Diarmuid: That’s true across the board. At this particular point in history where we actually have an extremely materialistic worldview, and in a way, we don’t have our nominally post religious world. We don’t really have a way of talking much about non material things. So it seems to fall to artists who have that instinct for wanting to deal with the intangible stuff, the numinous things of the world. I think a lot of music is actually about that, some more than others, get into that more mystical, kind of reaching, intuitive, way of doing things. We do it through sound. It could be through sacred music. Folk music has a very particular soulful unworldliness to it. Sometimes it’s like how folk tales almost exist in a parallel world where lessons are and all that kind of thing.
Tara: Things that are just difficult to express in language and in this reality can fly or have a place within an art form, like music. Let’s get back to some of the influences haha!

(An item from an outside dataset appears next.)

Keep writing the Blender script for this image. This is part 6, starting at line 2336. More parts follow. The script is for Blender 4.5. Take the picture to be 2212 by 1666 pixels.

Diarmuid: I could talk a bit more broadly about it, because we bring certain things to the table when we’re just getting together to talk about stuff. Sometimes, you’ll see something as a kind of guiding star, and then sometimes you just want to just borrow something from someone. I feel like there’s periods in popular music that, for whatever reason, just seems to have been an explosion of imagination and maybe money around to actually fund making very weird and interesting records. I go to the psychedelic era, but particularly in countries that are not the UK and not the US, as fantastic as those scenes were, but amazing things were happening in Sweden, France, Italy, Germany, right across the board, and I think that, for me, it’s massively influential, just to look at how imaginative and how creative and how joyful some of that stuff is. Punk, post-punk, the folk revival in the 60s. You know, these are all wonderful moments, locus points of great humanity, I think.
E&D: Are looking forward to taking this music to the live stage? .
Tara: Definitely, we’re really, really looking forward to that because it’s going to evolve again, which is really exciting.
E&D: Does it feel like an otherworldly experience every time you play the music live?
Diarmuid: Definitely.
Tara: We definitely go to a place and we are aware of doing that, and we make space for that before we even begin.
E&D: Your upcoming live dates include an appearance at this years Supersonic Festival. Do you feel that the festival is perfect to showcase your music?
Diarmuid: Well, I had the pleasure of attending Supersonic once, and that was a fabulous experience. There’s terrific stuff in the lineup this year, so it’s great company, and I think Supersonic has built up the kind of audience that it makes a lot of sense to put us in front of.
E&D: What else is next for Rún for the rest of this year and going into next, and will that involve that new music at all?
Diarmuid: It’s kind of a wait and see thing. There’s a necessary element that is time to see how things grow and just to work out, really what the next thing is going to be. Basically, we could do album number two right now, but it really would not be the right thing to do as things are, the gigs are going to be super important for this, because we’ve got some things to maybe try out and see how the material that we have, evolves. I think that’s going to tell us really what’s next.